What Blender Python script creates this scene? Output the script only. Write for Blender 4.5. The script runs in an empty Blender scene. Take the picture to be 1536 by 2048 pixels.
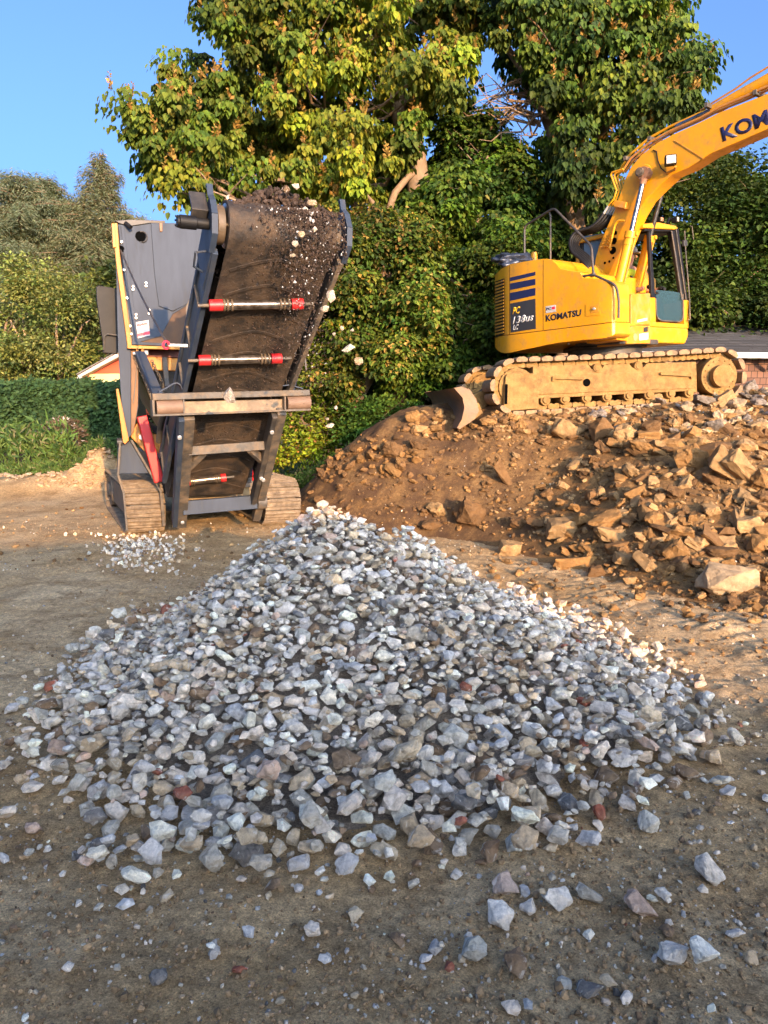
import bpy, bmesh, math, random
import numpy as np
from mathutils import Vector, Matrix, noise

import time
_T0 = time.time()
def tick(m): print('TICK', m, round(time.time() - _T0, 1))
S = bpy.context.scene
COL = S.collection
R = math.radians
random.seed(7)
rng = np.random.default_rng(11)

# ---------------------------------------------------------------- camera
FPX = 1540.0
TH = R(7.5)
CAM = Vector((0, 0, 1.6))
cd = bpy.data.cameras.new('camera')
cam = bpy.data.objects.new('camera', cd)
COL.objects.link(cam)
cam.location = CAM
cam.rotation_euler = (R(90) - TH, 0, 0)
cd.sensor_fit = 'VERTICAL'
cd.sensor_height = 24
cd.lens = 24 * FPX / 2048
cd.clip_start = 0.05
cd.clip_end = 2000
S.camera = cam

# ---------------------------------------------------------------- sky, sun, exposure
SUN_EL, SUN_AZ = R(10), R(180 - 22)          # azimuth clockwise from +Y: behind the camera, to the right
w = bpy.data.worlds.new('World')
S.world = w
w.use_nodes = True
nt = w.node_tree
bg = nt.nodes['Background']
sky = nt.nodes.new('ShaderNodeTexSky')
sky.sky_type = 'NISHITA'
sky.sun_disc = False
sky.sun_elevation = SUN_EL
sky.sun_rotation = SUN_AZ
sky.air_density = 0.5
sky.dust_density = 7.0
sky.ozone_density = 3.8
nt.links.new(sky.outputs[0], bg.inputs[0])
bg.inputs[1].default_value = 0.15
sl = bpy.data.lights.new('sun', 'SUN')
sun = bpy.data.objects.new('sun', sl)
COL.objects.link(sun)
sl.energy = 2.0
sl.angle = R(0.5)
sl.color = (1.0, 0.60, 0.28)
SD = Vector((math.sin(SUN_AZ) * math.cos(SUN_EL), math.cos(SUN_AZ) * math.cos(SUN_EL), math.sin(SUN_EL)))
sun.rotation_euler = SD.to_track_quat('Z', 'Y').to_euler()
S.view_settings.view_transform = 'Standard'
S.view_settings.look = 'None'
S.view_settings.exposure = 2.22
S.view_settings.gamma = 1
S.cycles.max_bounces = 6
S.cycles.diffuse_bounces = 3
S.cycles.glossy_bounces = 3
S.cycles.transmission_bounces = 4
S.cycles.transparent_max_bounces = 8
S.cycles.use_denoising = True

# ---------------------------------------------------------------- helpers
def ray(px, py):
    u = (px - 768) / FPX
    v = (1024 - py) / FPX
    return Vector((u, math.cos(TH) + v * math.sin(TH), v * math.cos(TH) - math.sin(TH)))

def at(px, py, Y):
    d = ray(px, py)
    return CAM + d * (Y / d.y)

def gnd(px, py, z=0.0):
    d = ray(px, py)
    return CAM + d * ((z - CAM.z) / d.z)

class Plane:
    def __init__(s, P, N):
        s.P = Vector(P); s.N = Vector(N).normalized()
    def pt(s, px, py, k=0.0):
        d = ray(px, py)
        t = ((s.P + s.N * k) - CAM).dot(s.N) / d.dot(s.N)
        return CAM + d * t

class Frame:
    """upright frame: u runs along the face, n away from the viewer, z up"""
    def __init__(s, O, deg):
        a = R(deg)
        s.O = Vector(O)
        s.u = Vector((math.cos(a), math.sin(a), 0))
        s.n = Vector((-math.sin(a), math.cos(a), 0))
        s.z = Vector((0, 0, 1))
    def pt(s, px, py, d=0.0):
        r = ray(px, py)
        t = (s.O + s.n * d - CAM).dot(s.n) / r.dot(s.n)
        return CAM + r * t
    def loc(s, a, b, c):
        return s.O + s.u * a + s.n * b + s.z * c

class MB:
    def __init__(s):
        s.v = []; s.f = []
    def add(s, vs, fs):
        o = len(s.v)
        s.v += [Vector(p) for p in vs]
        s.f += [tuple(i + o for i in f) for f in fs]
        return s
    def box8(s, q):
        return s.add(q, [(0,1,2,3),(7,6,5,4),(0,4,5,1),(1,5,6,2),(2,6,7,3),(3,7,4,0)])
    def beam(s, p0, p1, w, t, side, off=0.0):
        p0 = Vector(p0); p1 = Vector(p1); a = (p1 - p0).normalized()
        sd = Vector(side); sd = (sd - a * sd.dot(a)).normalized()
        th = a.cross(sd).normalized()
        q = []
        for p in (p0, p1):
            for (i, j) in ((-1,-1),(1,-1),(1,1),(-1,1)):
                q.append(p + sd * (i * w / 2) + th * (j * t / 2 + off))
        return s.box8(q)
    def box(s, c, ux, uy, uz, sx, sy, sz):
        c = Vector(c); q = []
        for k in (-1, 1):
            for (i, j) in ((-1,-1),(1,-1),(1,1),(-1,1)):
                q.append(c + ux*(i*sx/2) + uy*(j*sy/2) + uz*(k*sz/2))
        return s.box8(q)
    def tube(s, pts, r, seg=8, cap=True):
        pts = [Vector(p) for p in pts]
        n = len(pts)
        rs = r if isinstance(r, (list, tuple)) else [r] * n
        tan = []
        for i in range(n):
            a = pts[max(i-1, 0)]; b = pts[min(i+1, n-1)]
            d = b - a
            tan.append(d.normalized() if d.length > 1e-9 else Vector((0, 0, 1)))
        ref = tan[0].orthogonal().normalized()
        rings = []
        for i in range(n):
            ref = (ref - tan[i] * ref.dot(tan[i]))
            ref = ref.normalized() if ref.length > 1e-6 else tan[i].orthogonal().normalized()
            b = tan[i].cross(ref)
            rings.append([pts[i] + (ref * math.cos(2*math.pi*k/seg) + b * math.sin(2*math.pi*k/seg)) * rs[i] for k in range(seg)])
        return s.loft(rings, cap)
    def cyl(s, p0, p1, r, r2=None, seg=24):
        return s.tube([p0, p1], [r, r if r2 is None else r2], seg)
    def loft(s, rings, cap=True, closed=True):
        o = len(s.v); m = len(rings[0])
        for rg in rings:
            s.v += [Vector(p) for p in rg]
        for i in range(len(rings) - 1):
            for k in range(m if closed else m - 1):
                a = o + i*m + k; b = o + i*m + (k+1) % m
                s.f.append((a, b, b + m, a + m))
        if cap:
            s.f.append(tuple(o + k for k in reversed(range(m))))
            s.f.append(tuple(o + (len(rings)-1)*m + k for k in range(m)))
        return s
    def prism(s, pts, off):
        off = Vector(off)
        a = [Vector(p) for p in pts]; b = [p + off for p in a]
        m = len(a); o = len(s.v)
        s.v += a + b
        s.f.append(tuple(range(o, o+m))); s.f.append(tuple(reversed(range(o+m, o+2*m))))
        for k in range(m):
            s.f.append((o+k, o+(k+1) % m, o+m+(k+1) % m, o+m+k))
        return s
    def strip(s, pts, w_vec, t_vec):
        """bent plate: poly-line swept by w_vec, thickness t_vec"""
        w_vec = Vector(w_vec); t_vec = Vector(t_vec)
        return s.loft([[Vector(p), Vector(p)+w_vec, Vector(p)+w_vec+t_vec, Vector(p)+t_vec] for p in pts], True)
    def build(s, name, mat, parent=None, bevel=0.0, smooth=True, recalc=True, seg=2, sharp=38):
        me = bpy.data.meshes.new(name)
        org = root_loc(parent)
        me.from_pydata([tuple(p - org) for p in s.v], [], s.f)
        if recalc:
            bm = bmesh.new(); bm.from_mesh(me)
            bmesh.ops.recalc_face_normals(bm, faces=bm.faces)
            bm.to_mesh(me); bm.free()
        if smooth:
            me.polygons.foreach_set('use_smooth', [True] * len(me.polygons))
            me.set_sharp_from_angle(angle=R(sharp))
        me.materials.append(mat)
        o = bpy.data.objects.new(name, me)
        COL.objects.link(o)
        o.parent = parent
        if bevel:
            m = o.modifiers.new('bevel', 'BEVEL')
            m.width = bevel; m.segments = seg; m.limit_method = 'ANGLE'; m.angle_limit = R(40)
            m.harden_normals = True
        return o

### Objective
Return exactly what appears from the opening line of the material through the line with "S.camera = cam", apart from the pictures.

### Task result
What Blender Python script creates this scene? Output the script only. Write for Blender 4.5. The script runs in an empty Blender scene. Take the picture to be 1536 by 2048 pixels.
import bpy, bmesh, math, random
import numpy as np
from mathutils import Vector, Matrix, noise

import time
_T0 = time.time()
def tick(m): print('TICK', m, round(time.time() - _T0, 1))
S = bpy.context.scene
COL = S.collection
R = math.radians
random.seed(7)
rng = np.random.default_rng(11)

# ---------------------------------------------------------------- camera
FPX = 1540.0
TH = R(7.5)
CAM = Vector((0, 0, 1.6))
cd = bpy.data.cameras.new('camera')
cam = bpy.data.objects.new('camera', cd)
COL.objects.link(cam)
cam.location = CAM
cam.rotation_euler = (R(90) - TH, 0, 0)
cd.sensor_fit = 'VERTICAL'
cd.sensor_height = 24
cd.lens = 24 * FPX / 2048
cd.clip_start = 0.05
cd.clip_end = 2000
S.camera = cam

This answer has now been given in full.